**EXERCISE TASK**
Only one span of the listing below is wanted: the lines from the one with "The Blender Python" through the one with "fo.build('foliage', M['leaf'], t, 60)['kind']", reproduced exactly, both ends kept.

**SUPPLIED ENTRIES**

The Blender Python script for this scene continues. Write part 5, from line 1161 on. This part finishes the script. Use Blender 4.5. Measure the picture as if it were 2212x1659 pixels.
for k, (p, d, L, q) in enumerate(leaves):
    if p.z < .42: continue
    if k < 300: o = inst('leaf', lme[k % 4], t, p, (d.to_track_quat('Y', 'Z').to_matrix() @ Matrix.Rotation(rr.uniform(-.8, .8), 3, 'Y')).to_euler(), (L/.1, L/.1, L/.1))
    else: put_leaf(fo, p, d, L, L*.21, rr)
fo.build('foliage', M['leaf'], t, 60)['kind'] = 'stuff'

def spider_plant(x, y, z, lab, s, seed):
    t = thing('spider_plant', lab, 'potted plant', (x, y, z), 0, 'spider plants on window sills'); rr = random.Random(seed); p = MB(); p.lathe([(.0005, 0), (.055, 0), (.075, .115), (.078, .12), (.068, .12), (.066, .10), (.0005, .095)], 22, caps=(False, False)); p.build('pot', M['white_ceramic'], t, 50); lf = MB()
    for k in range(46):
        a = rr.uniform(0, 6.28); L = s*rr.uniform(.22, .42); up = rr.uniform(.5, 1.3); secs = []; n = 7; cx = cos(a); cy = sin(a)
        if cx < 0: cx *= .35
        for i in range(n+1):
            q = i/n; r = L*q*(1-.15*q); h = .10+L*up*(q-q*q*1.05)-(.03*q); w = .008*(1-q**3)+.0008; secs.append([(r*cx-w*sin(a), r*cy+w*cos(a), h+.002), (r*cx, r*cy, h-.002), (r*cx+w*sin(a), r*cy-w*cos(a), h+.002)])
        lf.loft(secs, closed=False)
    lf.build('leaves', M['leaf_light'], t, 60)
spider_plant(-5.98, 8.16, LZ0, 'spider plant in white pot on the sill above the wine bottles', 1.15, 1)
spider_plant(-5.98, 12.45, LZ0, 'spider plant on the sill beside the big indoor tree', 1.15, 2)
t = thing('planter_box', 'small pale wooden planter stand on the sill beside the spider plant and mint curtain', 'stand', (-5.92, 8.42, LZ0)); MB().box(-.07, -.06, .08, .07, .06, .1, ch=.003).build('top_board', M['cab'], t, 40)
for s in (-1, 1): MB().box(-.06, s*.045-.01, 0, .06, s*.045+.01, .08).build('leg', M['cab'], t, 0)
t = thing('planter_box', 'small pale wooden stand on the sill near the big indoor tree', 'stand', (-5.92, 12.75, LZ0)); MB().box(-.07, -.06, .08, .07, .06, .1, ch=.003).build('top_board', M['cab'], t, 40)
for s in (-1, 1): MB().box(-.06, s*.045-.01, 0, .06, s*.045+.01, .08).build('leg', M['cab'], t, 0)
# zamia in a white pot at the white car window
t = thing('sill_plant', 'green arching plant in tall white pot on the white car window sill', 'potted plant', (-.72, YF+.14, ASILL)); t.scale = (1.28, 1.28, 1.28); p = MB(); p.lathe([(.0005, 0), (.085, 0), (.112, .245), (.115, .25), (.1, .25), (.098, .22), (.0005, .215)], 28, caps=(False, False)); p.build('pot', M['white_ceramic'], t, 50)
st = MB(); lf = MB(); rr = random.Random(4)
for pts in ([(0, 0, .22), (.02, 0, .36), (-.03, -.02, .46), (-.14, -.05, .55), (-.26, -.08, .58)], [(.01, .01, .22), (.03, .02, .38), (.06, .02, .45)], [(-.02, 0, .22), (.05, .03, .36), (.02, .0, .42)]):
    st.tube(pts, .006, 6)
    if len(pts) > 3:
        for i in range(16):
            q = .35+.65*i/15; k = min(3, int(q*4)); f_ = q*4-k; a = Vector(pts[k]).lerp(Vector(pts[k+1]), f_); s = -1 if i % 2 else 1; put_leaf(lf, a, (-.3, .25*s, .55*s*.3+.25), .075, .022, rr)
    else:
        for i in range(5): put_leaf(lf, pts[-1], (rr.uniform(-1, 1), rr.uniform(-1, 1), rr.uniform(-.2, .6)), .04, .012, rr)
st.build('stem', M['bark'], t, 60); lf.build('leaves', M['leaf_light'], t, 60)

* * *

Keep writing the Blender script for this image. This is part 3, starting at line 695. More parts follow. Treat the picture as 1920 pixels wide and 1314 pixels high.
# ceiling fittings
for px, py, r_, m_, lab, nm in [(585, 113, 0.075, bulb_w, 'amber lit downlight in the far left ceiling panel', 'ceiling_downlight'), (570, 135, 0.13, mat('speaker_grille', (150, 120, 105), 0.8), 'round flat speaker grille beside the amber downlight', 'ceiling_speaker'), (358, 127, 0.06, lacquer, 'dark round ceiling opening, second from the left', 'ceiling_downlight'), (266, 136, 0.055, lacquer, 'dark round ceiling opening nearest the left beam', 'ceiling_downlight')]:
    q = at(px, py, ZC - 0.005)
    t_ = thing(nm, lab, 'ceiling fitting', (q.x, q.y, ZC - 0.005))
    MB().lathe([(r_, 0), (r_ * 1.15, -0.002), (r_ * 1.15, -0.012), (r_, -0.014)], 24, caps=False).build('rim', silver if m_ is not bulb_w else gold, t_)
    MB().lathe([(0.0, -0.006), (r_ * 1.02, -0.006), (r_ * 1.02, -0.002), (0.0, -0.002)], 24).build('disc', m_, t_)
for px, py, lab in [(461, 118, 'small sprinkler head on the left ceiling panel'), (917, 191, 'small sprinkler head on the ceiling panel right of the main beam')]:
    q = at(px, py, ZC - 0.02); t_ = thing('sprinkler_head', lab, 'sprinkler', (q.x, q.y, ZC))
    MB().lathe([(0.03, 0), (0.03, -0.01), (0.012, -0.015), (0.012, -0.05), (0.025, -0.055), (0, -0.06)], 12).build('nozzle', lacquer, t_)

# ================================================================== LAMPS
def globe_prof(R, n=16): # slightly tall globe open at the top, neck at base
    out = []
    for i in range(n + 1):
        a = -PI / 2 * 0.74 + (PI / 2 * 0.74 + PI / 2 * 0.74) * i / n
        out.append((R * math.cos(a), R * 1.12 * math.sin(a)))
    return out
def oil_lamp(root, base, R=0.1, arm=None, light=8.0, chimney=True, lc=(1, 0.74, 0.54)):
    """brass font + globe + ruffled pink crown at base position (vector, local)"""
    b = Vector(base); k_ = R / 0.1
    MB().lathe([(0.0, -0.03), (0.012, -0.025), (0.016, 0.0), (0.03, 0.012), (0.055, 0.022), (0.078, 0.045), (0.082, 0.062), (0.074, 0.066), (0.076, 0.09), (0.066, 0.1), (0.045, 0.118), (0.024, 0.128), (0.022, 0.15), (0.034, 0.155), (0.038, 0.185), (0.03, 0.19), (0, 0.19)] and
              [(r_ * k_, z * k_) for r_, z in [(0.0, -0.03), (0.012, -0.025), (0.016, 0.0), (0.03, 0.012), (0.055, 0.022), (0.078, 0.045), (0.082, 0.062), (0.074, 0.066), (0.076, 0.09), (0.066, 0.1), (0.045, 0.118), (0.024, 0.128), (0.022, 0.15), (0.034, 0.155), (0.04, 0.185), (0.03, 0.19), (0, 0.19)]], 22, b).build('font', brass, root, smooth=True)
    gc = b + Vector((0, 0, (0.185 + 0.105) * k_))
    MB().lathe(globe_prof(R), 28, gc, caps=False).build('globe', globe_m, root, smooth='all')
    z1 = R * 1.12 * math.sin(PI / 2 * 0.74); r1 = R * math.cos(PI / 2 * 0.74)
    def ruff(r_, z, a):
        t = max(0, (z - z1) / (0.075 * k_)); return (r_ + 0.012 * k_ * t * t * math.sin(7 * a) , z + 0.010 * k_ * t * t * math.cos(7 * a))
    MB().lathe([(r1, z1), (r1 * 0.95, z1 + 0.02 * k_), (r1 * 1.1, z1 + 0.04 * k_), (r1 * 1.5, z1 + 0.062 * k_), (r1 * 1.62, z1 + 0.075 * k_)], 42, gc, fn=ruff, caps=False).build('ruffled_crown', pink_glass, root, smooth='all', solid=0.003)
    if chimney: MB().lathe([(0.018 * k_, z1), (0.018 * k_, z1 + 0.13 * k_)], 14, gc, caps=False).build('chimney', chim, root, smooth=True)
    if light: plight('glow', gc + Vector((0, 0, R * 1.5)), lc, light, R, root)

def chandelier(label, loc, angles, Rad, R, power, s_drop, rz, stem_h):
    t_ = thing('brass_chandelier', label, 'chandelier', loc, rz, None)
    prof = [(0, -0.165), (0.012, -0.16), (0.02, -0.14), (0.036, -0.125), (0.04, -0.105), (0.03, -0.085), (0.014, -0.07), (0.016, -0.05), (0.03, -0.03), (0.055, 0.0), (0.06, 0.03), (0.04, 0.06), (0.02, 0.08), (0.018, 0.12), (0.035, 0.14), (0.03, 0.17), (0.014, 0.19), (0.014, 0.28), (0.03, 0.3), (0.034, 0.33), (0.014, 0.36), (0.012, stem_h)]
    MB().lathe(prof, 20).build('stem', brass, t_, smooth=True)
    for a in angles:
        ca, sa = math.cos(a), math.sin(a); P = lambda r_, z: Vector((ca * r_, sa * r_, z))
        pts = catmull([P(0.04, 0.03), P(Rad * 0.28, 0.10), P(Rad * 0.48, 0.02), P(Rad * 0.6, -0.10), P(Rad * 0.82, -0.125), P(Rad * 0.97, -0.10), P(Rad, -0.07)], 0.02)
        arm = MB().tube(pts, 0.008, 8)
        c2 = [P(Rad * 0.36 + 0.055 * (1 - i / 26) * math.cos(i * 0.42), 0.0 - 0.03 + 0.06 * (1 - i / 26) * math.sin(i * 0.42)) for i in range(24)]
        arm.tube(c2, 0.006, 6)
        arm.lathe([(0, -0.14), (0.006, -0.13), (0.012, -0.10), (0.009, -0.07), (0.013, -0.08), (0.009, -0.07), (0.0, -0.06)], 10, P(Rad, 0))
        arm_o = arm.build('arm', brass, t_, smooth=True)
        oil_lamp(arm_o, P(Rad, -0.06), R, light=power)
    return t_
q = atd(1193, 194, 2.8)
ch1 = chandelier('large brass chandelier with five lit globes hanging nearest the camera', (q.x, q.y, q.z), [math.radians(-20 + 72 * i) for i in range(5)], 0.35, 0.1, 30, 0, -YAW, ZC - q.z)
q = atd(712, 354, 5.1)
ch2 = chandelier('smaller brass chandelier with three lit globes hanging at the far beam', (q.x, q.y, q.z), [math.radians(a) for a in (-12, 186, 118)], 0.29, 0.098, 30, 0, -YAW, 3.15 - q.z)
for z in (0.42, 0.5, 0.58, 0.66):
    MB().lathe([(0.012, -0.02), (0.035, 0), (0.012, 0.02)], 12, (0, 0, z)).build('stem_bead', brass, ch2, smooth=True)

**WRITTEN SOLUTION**
The Blender Python script for this scene continues. Write part 5, from line 1161 on. This part finishes the script. Use Blender 4.5. Measure the picture as if it were 2212x1659 pixels.
for k, (p, d, L, q) in enumerate(leaves):
    if p.z < .42: continue
    if k < 300: o = inst('leaf', lme[k % 4], t, p, (d.to_track_quat('Y', 'Z').to_matrix() @ Matrix.Rotation(rr.uniform(-.8, .8), 3, 'Y')).to_euler(), (L/.1, L/.1, L/.1))
    else: put_leaf(fo, p, d, L, L*.21, rr)
fo.build('foliage', M['leaf'], t, 60)['kind'] = 'stuff'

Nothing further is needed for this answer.